In un quadro complessivo in cui l’Italia nel suo insieme ha perso due posizioni, scendendo da 16 a 18, superata anche da Cipro e Portogallo, non è andata meglio neanche alle altre regioni italiane tradizionalmente più avanzate: la Lombardia, che fino a tre anni fa compariva 95mo posto, è scesa al 128mo, al 141 troviamo l’Emilia Romagna, al 143 il Lazio. Tutte le regioni meridionali si trovano molto più indietro.
Alcuni esperti economisti hanno fatto notare che queste classifiche vanno comunque relativizzate perché, ad esempio, nella comunità scientifica non c’è accordo unanime né sul concetto stesso di competitività né sui criteri per misurarla.
Altri commentatori locali hanno rispolverato i soliti argomenti controversistici, ricordando, ad esempio, il dato paradossale di un export in crescita legato come è soprattutto alla produzione e trasformazione di materie prime -come petrolio, gas, chimica di base- che, come è noto, hanno prodotto una industrializzazione senza sviluppo, a vantaggio di industrie che hanno i loro cuori pulsanti in altri lidi e ci lasciano soltanto inquinamento in cambio di pochi stipendi e salari.
Queste e altre argomentazioni hanno, naturalmente, la loro parte di verità; tuttavia a noi sembra che riducano la questione al suo aspetto prettamente economico mentre il concetto di competitività, almeno per come viene inteso dalla UE, offre l’occasione per riflettere in modo più globale e sistemico sul funzionamento dei territori presi in esame.
Quali sono infatti i diversi fattori analizzati?
La ricerca prende in considerazione e assegna un punteggio ad una pluralità di elementi: la qualità delle istituzioni; la stabilità macroeconomica; lo stato delle infrastrutture; il funzionamento del sistema sanitario; la qualità dell’istruzione, delle università e dell’apprendimento permanente; l’efficienza del mercato del lavoro; la dimensioni di mercato; i livelli tecnologici; i processi di innovazione.
Ne viene quindi fuori una fotografia non a una sola dimensione, anche se, naturalmente prevalgono i fattori più direttamente economici, come sono appunto quelli che indagano la stabilità macroeconomica, le infrastrutture, la struttura del mercato, i processi di innovazione tecnologica.
Ma, accanto a questi, ci sono molti altri elementi che fanno luce sul funzionamento del sistema-regione nel suo complesso, mettendo in interconnessione situazioni apparentemente distanti.
Il buono o il cattivo funzionamento delle istituzioni, del sistema sanitario, della scuola e dell’università, ad esempio, non ha infatti validità solo per sé stesso ma si riflette e contribuisce a determinare la qualità dell’intero sistema, rendendolo appunto più o meno competitivo.
Perché questo ragionamento è importante?
Perché chiama in causa non solo gli operatori economici ma l’intera società.
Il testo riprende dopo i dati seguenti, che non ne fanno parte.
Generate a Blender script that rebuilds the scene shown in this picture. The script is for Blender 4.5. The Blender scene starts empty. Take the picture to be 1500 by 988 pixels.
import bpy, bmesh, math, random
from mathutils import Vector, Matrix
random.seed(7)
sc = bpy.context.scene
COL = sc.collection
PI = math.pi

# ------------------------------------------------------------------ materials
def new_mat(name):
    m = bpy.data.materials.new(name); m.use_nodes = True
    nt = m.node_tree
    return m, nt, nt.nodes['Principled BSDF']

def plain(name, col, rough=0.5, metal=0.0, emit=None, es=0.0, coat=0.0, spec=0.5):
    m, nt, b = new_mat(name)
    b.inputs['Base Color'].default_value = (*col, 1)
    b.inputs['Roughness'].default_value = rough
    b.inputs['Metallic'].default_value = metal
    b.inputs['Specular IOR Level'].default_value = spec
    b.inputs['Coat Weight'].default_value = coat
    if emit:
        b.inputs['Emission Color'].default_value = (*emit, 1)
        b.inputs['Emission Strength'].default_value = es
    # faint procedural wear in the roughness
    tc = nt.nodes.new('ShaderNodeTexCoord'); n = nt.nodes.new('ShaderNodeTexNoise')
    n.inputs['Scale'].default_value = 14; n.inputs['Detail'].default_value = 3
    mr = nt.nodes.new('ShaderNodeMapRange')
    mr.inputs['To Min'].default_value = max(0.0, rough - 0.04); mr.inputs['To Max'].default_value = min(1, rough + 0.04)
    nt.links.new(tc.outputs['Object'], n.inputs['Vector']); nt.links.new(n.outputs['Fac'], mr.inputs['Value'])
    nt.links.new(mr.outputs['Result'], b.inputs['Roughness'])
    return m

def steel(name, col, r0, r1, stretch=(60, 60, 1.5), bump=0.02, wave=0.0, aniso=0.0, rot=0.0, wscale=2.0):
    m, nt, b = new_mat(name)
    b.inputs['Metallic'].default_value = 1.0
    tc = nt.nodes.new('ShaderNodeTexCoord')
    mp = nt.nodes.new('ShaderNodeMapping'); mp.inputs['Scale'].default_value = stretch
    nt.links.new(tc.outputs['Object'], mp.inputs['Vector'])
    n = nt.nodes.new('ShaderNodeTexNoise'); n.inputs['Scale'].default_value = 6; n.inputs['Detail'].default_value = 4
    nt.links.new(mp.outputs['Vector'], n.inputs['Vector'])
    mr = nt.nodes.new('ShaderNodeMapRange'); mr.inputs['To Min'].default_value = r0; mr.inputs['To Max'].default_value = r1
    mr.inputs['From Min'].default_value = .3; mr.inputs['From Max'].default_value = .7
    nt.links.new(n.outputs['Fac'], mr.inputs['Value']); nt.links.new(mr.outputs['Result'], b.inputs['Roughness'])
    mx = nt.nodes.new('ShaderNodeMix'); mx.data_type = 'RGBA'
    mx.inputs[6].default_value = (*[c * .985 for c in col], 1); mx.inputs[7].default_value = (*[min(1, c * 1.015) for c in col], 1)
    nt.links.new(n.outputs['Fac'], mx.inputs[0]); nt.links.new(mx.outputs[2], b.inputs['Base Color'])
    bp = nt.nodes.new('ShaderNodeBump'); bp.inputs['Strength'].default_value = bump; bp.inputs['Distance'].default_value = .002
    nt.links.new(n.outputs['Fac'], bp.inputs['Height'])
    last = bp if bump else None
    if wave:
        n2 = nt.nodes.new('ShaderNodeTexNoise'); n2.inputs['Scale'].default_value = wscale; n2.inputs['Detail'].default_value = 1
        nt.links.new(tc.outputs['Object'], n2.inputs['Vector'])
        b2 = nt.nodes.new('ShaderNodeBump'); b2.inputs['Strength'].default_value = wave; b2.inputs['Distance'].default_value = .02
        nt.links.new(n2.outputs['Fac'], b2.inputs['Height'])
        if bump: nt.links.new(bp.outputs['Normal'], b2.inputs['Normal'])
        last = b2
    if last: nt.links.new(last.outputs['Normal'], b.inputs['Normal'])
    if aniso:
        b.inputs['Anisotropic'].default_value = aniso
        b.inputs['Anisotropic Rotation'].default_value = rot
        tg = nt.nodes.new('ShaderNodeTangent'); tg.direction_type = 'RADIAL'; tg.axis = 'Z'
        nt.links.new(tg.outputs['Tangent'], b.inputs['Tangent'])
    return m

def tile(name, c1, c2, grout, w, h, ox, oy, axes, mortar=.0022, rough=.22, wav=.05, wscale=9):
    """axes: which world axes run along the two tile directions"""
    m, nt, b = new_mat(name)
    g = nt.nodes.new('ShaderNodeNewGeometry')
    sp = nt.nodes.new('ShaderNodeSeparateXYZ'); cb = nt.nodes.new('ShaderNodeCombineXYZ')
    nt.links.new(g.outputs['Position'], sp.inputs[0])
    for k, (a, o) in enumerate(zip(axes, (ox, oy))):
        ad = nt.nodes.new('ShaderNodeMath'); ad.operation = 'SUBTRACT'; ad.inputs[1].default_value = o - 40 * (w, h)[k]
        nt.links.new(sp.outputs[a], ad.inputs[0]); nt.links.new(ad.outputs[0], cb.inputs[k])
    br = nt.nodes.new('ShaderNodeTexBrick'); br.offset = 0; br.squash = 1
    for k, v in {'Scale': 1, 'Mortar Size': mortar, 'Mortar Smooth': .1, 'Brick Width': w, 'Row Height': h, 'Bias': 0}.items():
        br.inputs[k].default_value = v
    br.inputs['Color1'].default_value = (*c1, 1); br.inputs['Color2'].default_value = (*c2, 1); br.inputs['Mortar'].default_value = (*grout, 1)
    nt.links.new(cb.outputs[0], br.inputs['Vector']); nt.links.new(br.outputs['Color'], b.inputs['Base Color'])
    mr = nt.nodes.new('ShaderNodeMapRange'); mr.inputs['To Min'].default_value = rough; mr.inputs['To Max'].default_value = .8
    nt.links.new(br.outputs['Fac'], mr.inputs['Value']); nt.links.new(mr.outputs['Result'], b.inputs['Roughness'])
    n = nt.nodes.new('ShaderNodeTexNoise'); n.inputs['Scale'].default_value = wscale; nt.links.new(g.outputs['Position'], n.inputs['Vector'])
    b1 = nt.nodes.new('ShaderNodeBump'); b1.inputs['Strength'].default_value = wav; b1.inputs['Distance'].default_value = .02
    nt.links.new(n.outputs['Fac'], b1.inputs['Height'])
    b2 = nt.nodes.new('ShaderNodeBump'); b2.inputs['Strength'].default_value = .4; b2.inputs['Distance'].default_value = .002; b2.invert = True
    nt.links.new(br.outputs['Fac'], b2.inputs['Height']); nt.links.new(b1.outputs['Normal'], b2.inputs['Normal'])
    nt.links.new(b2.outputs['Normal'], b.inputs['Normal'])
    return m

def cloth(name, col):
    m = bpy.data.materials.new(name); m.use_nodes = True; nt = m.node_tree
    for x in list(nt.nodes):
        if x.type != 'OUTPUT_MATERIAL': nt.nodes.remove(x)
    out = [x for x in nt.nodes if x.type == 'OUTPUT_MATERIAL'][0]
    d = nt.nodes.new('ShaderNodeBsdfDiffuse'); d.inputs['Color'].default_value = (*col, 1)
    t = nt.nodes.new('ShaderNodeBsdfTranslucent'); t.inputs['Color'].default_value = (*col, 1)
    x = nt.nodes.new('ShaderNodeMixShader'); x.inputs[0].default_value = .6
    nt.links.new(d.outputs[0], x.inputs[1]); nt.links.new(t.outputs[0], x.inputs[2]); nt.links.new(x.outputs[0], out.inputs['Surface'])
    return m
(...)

Pretendere infatti un migliore funzionamento della sanità non vuol dire solo poter evitare, in caso di necessità, un ‘viaggio delle speranza.
Pretendere che la scuola non si limiti a distribuire diplomi e l’università lauree ma conferisca a questi titoli di studio uno spessore qualitativo apprezzabile, non vuol dire solo evitare che i propri figli vadano a studiare fuori.
Ma soprattutto mette in evidenza tutte le manchevolezze della cosiddetta classe dirigente nel suo insieme, non solo quella politica, quella che appunto dovrebbe avere una visione complessiva del nostro territorio ed essere in grado di effettuare le scelte più adeguate ed efficaci per l’intero sistema e non solo per la propria ‘parrocchia’ di appartenenza.